Sobre o Silêncio, ed. autor, 2020 
Ingenium, ed. autor, 2022

  © fotografias de António Bracons 
 

Há toda uma vida da fotografia que corre à margem dos grandes mecanismos de marketing e distribuição. Como noutras artes (por exemplo, a da poesia), a massificação cultural abandonou a circuitos independentes muito do que de mais significativo, intenso e perene se vai produzindo. Aliás, António Bracons, o autor dos dois fotolivros que aqui folheamos, presta um discreto mas precioso serviço público na sua página virtual Fascínio da Fotografia1, que acompanha esse pulsar quotidiano dos apaixonados da arte fotográfica.

 

 Sobre o Silêncio 2 e Ingenium 3 têm em comum o rigor, o despojamento, a subtileza e a intensidade das suas opções fotográficas e de edição. São objectos personalizados, na escolha de papéis, texturas, grafismo, na respiração das imagens; chegam-nos em exemplares numerados e assinados, que podem incluir uma prova original. 
 
Se Sobre o Silêncio propõe uma leitura fotográfica do conceito tão complexo e até paradoxal que dá o título à obra (abordagem complementada por sugestivos e informados textos do autor sobre o tema, que constituem um pequeno caderno que integra o projecto), já o livro mais recente parte do conceito e da prática da engenharia.
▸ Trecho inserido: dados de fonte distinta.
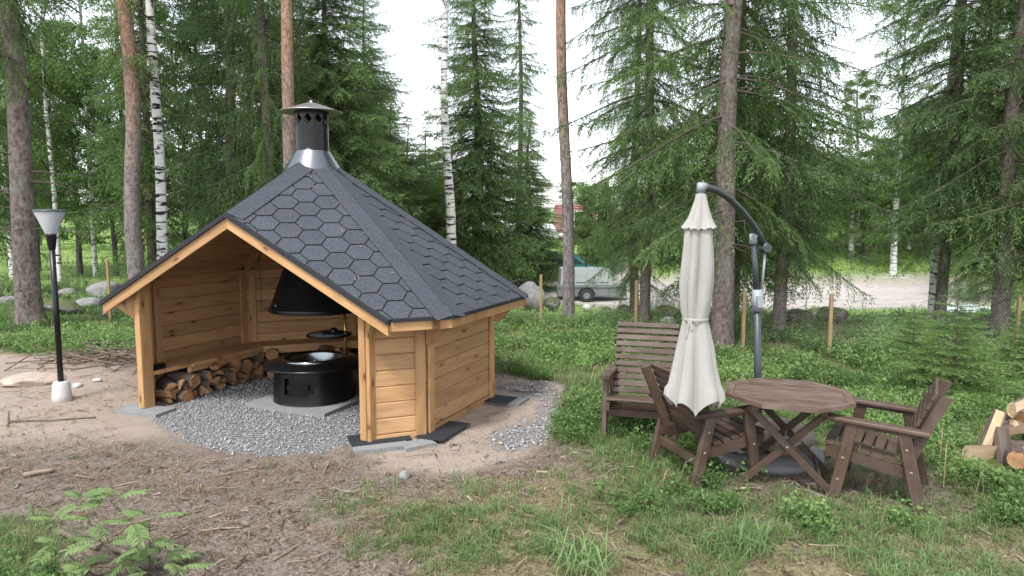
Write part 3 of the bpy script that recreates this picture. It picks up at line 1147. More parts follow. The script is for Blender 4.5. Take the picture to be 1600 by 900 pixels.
logs = [log_mesh(random.uniform(.055, .085), .33, 'split' if i < 9 else 'round', i + 5, [M['split'], M['barked']]) for i in range(10)]
cnt = 0
FWL = ['split firewood log under the bench by the left post of the hut', 'split firewood log under the bench along the left wall of the hut', 'split firewood log under the bench along the back wall of the hut']
for k in (-2, -3, 4):
    p0, p1 = octa(RW - .33, k - 1), octa(RW - .33, k)
    L = np.linalg.norm(p1 - p0); e = (p1 - p0) / L; nr = np.array([cos(k * pi / 4), sin(k * pi / 4)])
    if k == -2: p1 = p1 + e * .30; L += .30
    for layer in range(4):
        step = .108
        m = int(L / step)
        if k == 4: m = int(m * .5)
        for q in range(m):
            if layer == 3 and random.random() < .55: continue
            c = p0 + e * ((q + .5 + .5 * (layer % 2)) * step + random.uniform(-.02, .02)) - nr * random.uniform(-.04, .07)
            far = k == -2 and q * step > L - .75
            if layer == 3 and far: continue
            wc = HC + c[0] * hut_dir + c[1] * hut_t
            o = link('firewood_log', random.choice(logs), None, (wc[0], wc[1], .055 + layer * .083 + random.uniform(-.01, .01)),
                     (random.uniform(0, 6.28), random.uniform(-.08, .08), PHI + k * pi / 4 + random.uniform(-.5, .5) + (pi if random.random() < .5 else 0)))
            o.rotation_mode = 'XYZ'
            z = 0 if far else 1 if k in (-2,) else 2
            tag(o, FWL[z].replace('split firewood log', ('lowest layer firewood log', 'second layer firewood log', 'third layer firewood log', 'topmost loose firewood log')[layer]), 'firewood', 'firewood stacked under the hut bench')
            cnt += 1
# brush with light bristles and a black tray at the end of the bench
pc = HC + 1.04 * hut_dir - 1.48 * hut_t
t = thing('bench_brush', 'small black brush with pale bristles at the near end of the hut bench', 'brush', (pc[0], pc[1], BZ + .001), PHI)
b = MB(); b.box((-.06, .0, .03), (.16, .11, .055), bev=.015); b.obj('tray', [M['black_steel']], t)
b = MB()
for i in range(4): b.tube([(.03 + i * .008, -.03 + i * .035, .03), (.045 + i * .008, -.035 + i * .035, .10)], .005, 5)
b.obj('bristle', [M['rope']], t)

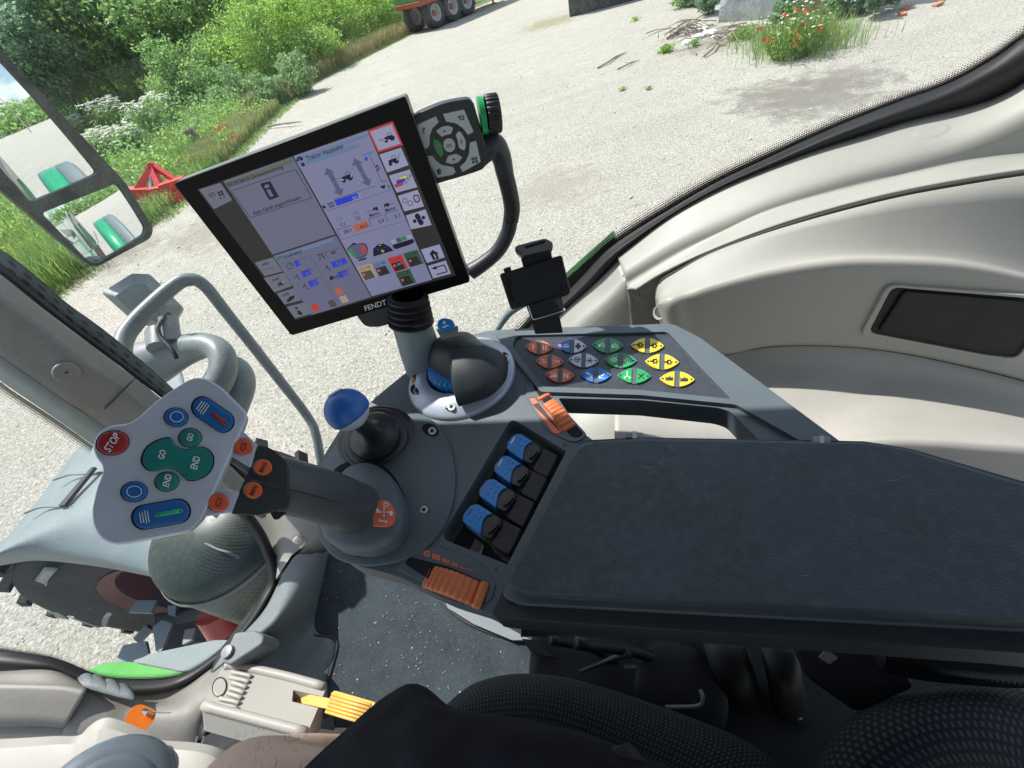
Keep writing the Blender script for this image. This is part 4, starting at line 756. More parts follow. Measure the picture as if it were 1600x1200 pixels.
# round cap on the upper roll, laid onto the trim surface
from mathutils.bvhtree import BVHTree
utm = loft([rowl(Rr[0], .845), rowl(Rr[1], .78), rowl(Rr[2], .765), rowl(Rr[3], .735), rowl(Rr[4], .70)], 90, 5); bv = BVHTree.FromPolygons(utm.v, utm.f)
def onsurf(px, py, h):
    r = ray(px, py); hit, nrm, _, _ = bv.ray_cast(CAM, r.normalized()); nrm = nrm if nrm.dot(CAM-hit) > 0 else -nrm; return hit+nrm*h
m = MB(); m.grid([[onsurf(1454+33*k*math.cos(t*math.pi/24)*.978+13*k*math.sin(t*math.pi/24)*.208, 208-33*k*math.cos(t*math.pi/24)*.208+13*k*math.sin(t*math.pi/24)*.978, h) for t in range(49)] for k, h in ((.02, .0042), (.6, .0042), (.93, .004), (1, .0032), (1.0, .000))]); m.build('round_cap', M['beige_light'], at_, sharp=40)
m = MB(); m.grid([[onsurf(1454+33*k*math.cos(t*math.pi/24)*.978+13*k*math.sin(t*math.pi/24)*.208, 208-33*k*math.cos(t*math.pi/24)*.208+13*k*math.sin(t*math.pi/24)*.978, .0012) for t in range(49)] for k in (.9, 1.06)]); m.build('cap_gap', M['groove'], at_, sharp=40)
# shelf below
F7 = [(960, 570), (1000, 562), (1060, 552), (1100, 548), (1140, 546), (1200, 534), (1300, 532), (1400, 542), (1500, 562), (1600, 587), (1700, 620)]
F8 = [(960, 600), (1000, 596), (1060, 592), (1120, 592), (1160, 588), (1220, 582), (1300, 580), (1400, 590), (1500, 605), (1600, 628), (1700, 660)]
F9 = [(960, 640), (1000, 640), (1100, 640), (1200, 640), (1260, 640), (1330, 640), (1400, 640), (1500, 650), (1600, 665), (1700, 690)]
F10 = [(960, 690), (1050, 700), (1150, 700), (1250, 695), (1320, 684), (1380, 679), (1450, 680), (1520, 684), (1600, 690), (1700, 705)]
F11 = [(960, 740), (1050, 760), (1150, 760), (1250, 740), (1320, 710), (1380, 705), (1450, 708), (1520, 715), (1600, 722), (1700, 740)]
F12 = [(960, 800), (1050, 840), (1150, 840), (1250, 820), (1320, 800), (1380, 800), (1450, 810), (1520, 820), (1600, 830), (1700, 850)]
loft([rowl(F7, .612), rowl(F8, .575), rowl(F9, .50), rowl(F10, .43), rowl(F11, .405), rowl(F12, .40)], 80, 5).build('lower_shelf', M['beige_light'], at_, solid=.004, sharp=None)
m = MB(); m.tube([LT(a, b, .5985) for a, b in [(1110, 556), (1140, 552), (1200, 540.5), (1300, 539), (1400, 549), (1500, 569), (1600, 594), (1700, 627)]], .0028, 6); m.build('shelf_gap', M['groove'], at_, sharp=None)
# ashtray
plA = Pl3(LT(1350, 520, .593), LT(1560, 560, .590), LT(1420, 455, .597)); ar_ = root('ashtray', LT(1480, 500, .6), 'black flush ashtray flap set in the beige wheel arch trim', 'ashtray')
m = MB(); m.slab(plA, rp([(1345, 523, 10), (1388, 445, 14), (1610, 462, 14), (1700, 480), (1600, 570), (1548, 560, 16)], 14), -.012, .0045, holes=[rp([(1357, 520), (1394, 449), (1605, 466), (1645, 490), (1590, 560), (1545, 556)], 12)[::-1]]); m.build('bezel', M['beige_light'], ar_, bevel=.0015)
M['ash_black'] = mat('ashtray_black', (.010, .012, .013), .5, var=.1, vs=20, bump=.3, bs=900, spec=.25)
m = MB(); m.slab(plA, rp([(1357, 518), (1394, 450), (1605, 467), (1645, 490), (1590, 558), (1545, 556)], 12), -.012, .001); m.build('tray', M['ash_black'], ar_, bevel=.0015)
m = MB(); m.slab(plA, rp([(1373, 518, 6), (1414, 455, 6), (1598, 471), (1640, 490), (1583, 545), (1540, 550)], 8), .001, .006); m.build('flap', M['ash_black'], ar_, bevel=.0025)
# front piece of the trim
f0 = rowl([(968, 406), (925, 447), (880, 487), (828, 537), (785, 587)], .84); f1 = rowl([(975, 428), (945, 462), (900, 497), (850, 545), (800, 600)], .80); f2 = rowl([(982, 448), (955, 470), (915, 505), (870, 560), (830, 620)], .77); f3 = rowl([(1000, 560), (960, 565), (920, 580), (880, 610), (850, 650)], .72); f4 = rowl([(1018, 640), (970, 642), (920, 650), (880, 665), (850, 700)], .60); f5 = rowl([(1028, 720), (980, 722), (930, 725), (880, 730), (850, 740)], .50)
fp = root('side_trim', LT(900, 600, .7), 'light beige side trim seen around and through the opening of the button panel', 'trim'); loft([f0, f1, f2, f3, f4, f5], 40, 5).build('side_panel', M['beige_light'], fp, solid=.004, sharp=None)
m = MB(); m.tube([LT(*q) for q in [(975, 430, .80), (984, 455, .77), (987, 500, .745), (1002, 560, .72), (1019, 640, .60), (1026, 690, .53)]], .004, 6); m.build('joint_gap', M['groove'], fp, sharp=None)
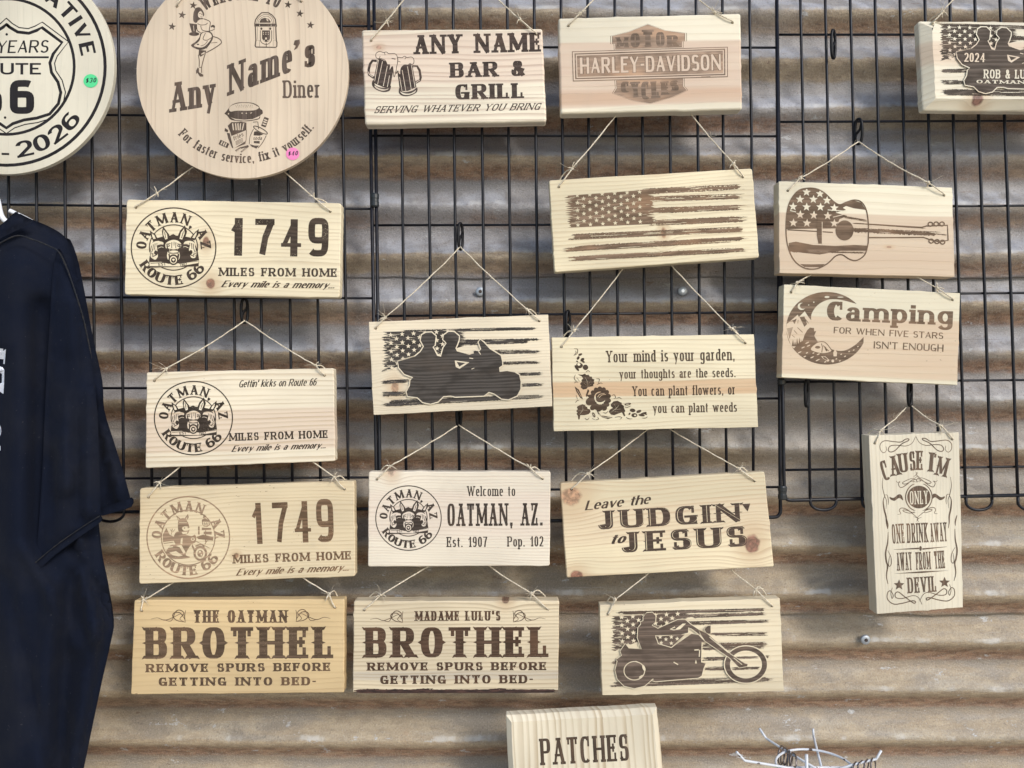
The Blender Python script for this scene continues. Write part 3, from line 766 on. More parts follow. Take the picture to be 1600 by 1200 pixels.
class Art:
    """burnt-in drawing on a sign, drawn in the coordinates of an enlarged crop (ox, oy, scale)"""
    def __init__(s, sign, name, ox, oy, sc, z=0, mats=None):
        s.s, s.name, s.ox, s.oy, s.sc = sign, name, ox, oy, sc
        s.mb = MB(); s.z = z; s.T = None; s.k = 1.0
        s.mats = mats or [sign.burn, sign.wood]
    def L(s, x, y):
        if s.T: x, y = s.T(x, y)
        return s.s.loc(s.ox + x / s.sc, s.oy + y / s.sc)
    def raw(s, vs, fs, mi, lift=0):
        y = -(.00004 + (s.z + lift) * .000005)
        s.mb.add([(a, y, b) for a, b in vs], fs, mi)
    def poly(s, pts, mi=0, holes=(), smooth=False, n=6):
        ls = []
        for q in [pts] + list(holes):
            if smooth: q = [(v.x, v.y) for v in catmull([(a, b, 0) for a, b in q], n, True)]
            ls.append([s.L(*a) for a in q])
        flat = [p for l in ls for p in l]
        tr = tessellate_polygon([[Vector((a, b, 0)) for a, b in l] for l in ls])
        s.raw(flat, [tuple(t) for t in tr], mi); s.z += 1
    def stroke(s, pts, w, mi=0, smooth=False, closed=False, taper=0.0, n=6):
        if smooth: pts = [(v.x, v.y) for v in catmull([(a, b, 0) for a, b in pts], n, closed)]
        if closed: pts = list(pts) + [pts[0], pts[1]]
        q = [s.L(*a) for a in pts]; W = w / s.sc * MM * s.k
        th = (lambda tx, ty, t: W) if not taper else (lambda tx, ty, t: W * (1 - taper + taper * math.sin(math.pi * min(max(t, 0.02), .98))))
        vs, fs = strip(q, th); s.raw(vs, fs, mi); s.z += 1
    def ell(s, cx, cy, rx, ry=None, mi=0, a0=0, a1=360, n=36, rot=0):
        ry = ry or rx; c, sn = math.cos(math.radians(rot)), math.sin(math.radians(rot)); pts = []
        for i in range(n if abs(a1-a0) >= 360 else n + 1):
            a = math.radians(a0 + (a1 - a0) * i / n); x, y = rx*math.cos(a), -ry*math.sin(a)
            pts.append((cx + x*c - y*sn, cy + x*sn + y*c))
        return pts
    def disc(s, cx, cy, rx, ry=None, mi=0, rot=0): s.poly(s.ell(cx, cy, rx, ry, rot=rot), mi)
    def ringe(s, cx, cy, rx, ry, w, mi=0):
        s.poly(s.ell(cx, cy, rx + w/2, ry + w/2, n=72), mi, holes=[s.ell(cx, cy, rx - w/2, ry - w/2, n=72)])
    def star(s, cx, cy, r, mi=1, rot=0, inner=.42):
        s.poly([(cx + (r if k % 2 == 0 else r*inner) * math.sin(math.pi*k/5 + rot), cy - (r if k % 2 == 0 else r*inner) * math.cos(math.pi*k/5 + rot)) for k in range(10)], mi)
    def text(s, txt, p0, p1, h, st, mi=0, bend=0.0, up=False, **kw):
        """baseline from p0 to p1 (crop units), cap height h; bend lifts the middle"""
        st = dict(ST[st], **kw); run, tot = textrun(txt, st)
        dx, dy = p1[0]-p0[0], p1[1]-p0[1]; Ln = math.hypot(dx, dy); ux, uy = dx/Ln, dy/Ln
        sx = Ln / tot; z0 = s.z; top = 0
        for gp, x, w in run:
            for k, (vs, fs) in enumerate(gp):
                q = []
                for a, b in vs:
                    X = (x + a) * sx; B = b * h + bend * math.sin(math.pi * min(max(X / Ln, 0), 1))
                    q.append(s.L(p0[0] + ux*X, p0[1] + uy*X - B) if up else s.L(p0[0] + ux*X + uy*B, p0[1] + uy*X - ux*B))
                s.raw(q, fs, mi, k); top = max(top, k)
        s.z += top + 1
    def arctext(s, txt, cx, cy, rx, ry, a0, a1, h, st, mi=0, inside=False, **kw):
        """letters standing on the ellipse; inside=True: upright letters along the bottom, tops to the centre"""
        st = dict(ST[st], **kw); run, tot = textrun(txt, st); top = 0
        for gp, x, w in run:
            xm = x + w / 2; a = math.radians(a0 + (a1 - a0) * (xm / tot))
            da = math.radians(abs(a1 - a0)) / tot
            bx, by = cx + rx*math.cos(a), cy - ry*math.sin(a)
            tx, ty = -math.sin(a)*rx, -math.cos(a)*ry; l = math.hypot(tx, ty); sx = l * da; tx, ty = tx/l, ty/l
            if a1 < a0: tx, ty = -tx, -ty
            nx, ny = (ty, -tx)
            for k, (vs, fs) in enumerate(gp):
                s.raw([s.L(bx + tx*(p-w/2)*sx + nx*q*h, by + ty*(p-w/2)*sx + ny*q*h) for p, q in vs], fs, mi, k); top = max(top, k)
        s.z += top + 1
    def jag(s, x0, y0, x1, y1, h0, h1, mi=0, amp=.25, rag=14, step=7):
        """brush-dragged bar with torn edges and ends"""
        rs = s.s.rs; n = max(int(math.hypot(x1-x0, y1-y0) / step), 4); up, dn = [], []
        for i in range(n + 1):
            t = i / n; x = x0 + (x1-x0)*t; y = y0 + (y1-y0)*t; h = h0 + (h1-h0)*t
            e = min(1.0, min(t, 1-t) * n / 3 + .25)
            up.append((x, y - h/2*e - rs.gauss(0, amp*h*.5))); dn.append((x, y + h/2*e + rs.gauss(0, amp*h*.5)))
        up[0] = (x0 - rs.uniform(0, rag), up[0][1]); up[-1] = (x1 + rs.uniform(0, rag), up[-1][1])
        s.poly(up + dn[::-1], mi)
    def drag(s, x0, y0, x1, y1, h, mi=0, scr=5, rag=26):
        """a flag stripe: several dragged bars and scratches"""
        rs = s.s.rs; L = math.hypot(x1-x0, y1-y0)
        s.jag(x0 + rs.uniform(0, rag), y0, x1 - rs.uniform(0, rag), y1, h*.55, h*.55, mi, .26)
        for k in range(7):
            f = rs.uniform(-.5, .5) * h; a = rs.uniform(0, .35); b = rs.uniform(.65, 1)
            if k == 0: a = 0
            if k == 1: b = 1
            if rs.random() < .5: a = rs.uniform(-.02, .05)
            else: b = rs.uniform(.95, 1.02)
            s.jag(x0 + (x1-x0)*a, y0 + (y1-y0)*a + f, x0 + (x1-x0)*b, y0 + (y1-y0)*b + f, h*rs.uniform(.10, .26), h*rs.uniform(.06, .18), mi, .45, rag)
        for _ in range(scr):
            a = rs.uniform(-.02, .95) ; l = rs.uniform(.04, .22); f = rs.uniform(-.45, .45)*h
            xa, ya = x0 + (x1-x0)*a, y0 + (y1-y0)*a + f
            s.jag(xa, ya, xa + (x1-x0)*l, ya + (y1-y0)*l, h*.09, h*.06, 1, .35, 4)
    def canton(s, tl, tr, br, bl, rows, rag=30, scr=22):
        rs = s.s.rs; n = 15; lf, rt = [], []
        for i in range(n*2 + 1):
            t = i / (n*2)
            k = (rs.uniform(.1, 1) if i % 2 else rs.uniform(-.6, .15)) * rag
            lf.append((tl[0] + (bl[0]-tl[0])*t + k*.8, tl[1] + (bl[1]-tl[1])*t))
            k = (rs.uniform(.1, 1) if i % 2 else rs.uniform(-.6, .15)) * rag
            rt.append((tr[0] + (br[0]-tr[0])*t - k, tr[1] + (br[1]-tr[1])*t))
        s.poly(lf[::-1] + rt, 0)
        ux, uy = tr[0]-tl[0], tr[1]-tl[1]; vx, vy = bl[0]-tl[0], bl[1]-tl[1]; H = math.hypot(vx, vy)
        for _ in range(scr):
            a = rs.choice((rs.uniform(-.04, .12), rs.uniform(-.04, .12), rs.uniform(.15, .95))); b = rs.uniform(.03, .97); l = rs.uniform(.03, .12)
            x, y = tl[0] + ux*a + vx*b, tl[1] + uy*a + vy*b
            s.jag(x, y, x + ux*l, y + uy*l, H*.012, H*.008, 1, .4, 4)
    def cut(s):
        s.done(); s.mb = MB()
    def done(s, label=None):
        o = s.mb.build(s.name, s.mats, s.s.root)
        if label: o["label"] = label
        return o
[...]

Não obstante as visíveis (é o termo) diferenças, subtis laços unem os dois projectos, denunciando a marca de água do autor. São, em ambos os casos, fotografias a preto e branco de uma grande austeridade e que, a partir de materialidades bem identificáveis, sugerem, até por alguma ambiguidade e descontextualização procuradas, uma dimensão outra, algo que está antes ou depois do puro visível.  
 
Temos de reconhecer que Sobre o Silêncio é já um livro de engenharia, no sentido mais lato do termo, não só por incluir, em determinados momentos do seu percurso, imagens de monumentos, mas também pelas suas estratégias de construção e desconstrução em torno do silêncio. Ora se silencia, ora se ergue o silêncio. É que o silêncio nunca é propriamente um vazio, mas limiar, um processo relativo ao que se edifica ou despoja, porque, como nos diz Octavio Paz, não pode deixar de motivar palavras, novas imagens, signos: “Y aun el silencio dice algo, pues está preñado de signos.” 4 
 
 
 
 

 
 
Silêncio é, desde logo, uma questão musical, alternância entre som e pausa, e o livro tem essa respiração ritmada pelas páginas em branco, que sinalizam, de algum modo, o silêncio em si, homólogo ao invisível, tudo aquilo que, ainda assim, se torna horizonte e se nos aproxima como experiência singular. Começamos com uma pequena imagem de nuvens que, na linha das ideias que acabámos de propor, nos traz à memória as “equivalências” de Stieglitz. O irrepresentável toma forma no incorpóreo das nuvens, cuja matéria se nos afigura como imponderável imagem do próprio fluir vital. Mas logo se segue uma fotografia que ocupa praticamente toda a dupla página, em que a terra, um caminho, conduzem precisamente às nuvens. Ao longo de todo o livro existe essa espécie de inquietação que alterna escalas, típica de quem procura e inevitavelmente suscita as diversas estações de uma íntima peregrinação.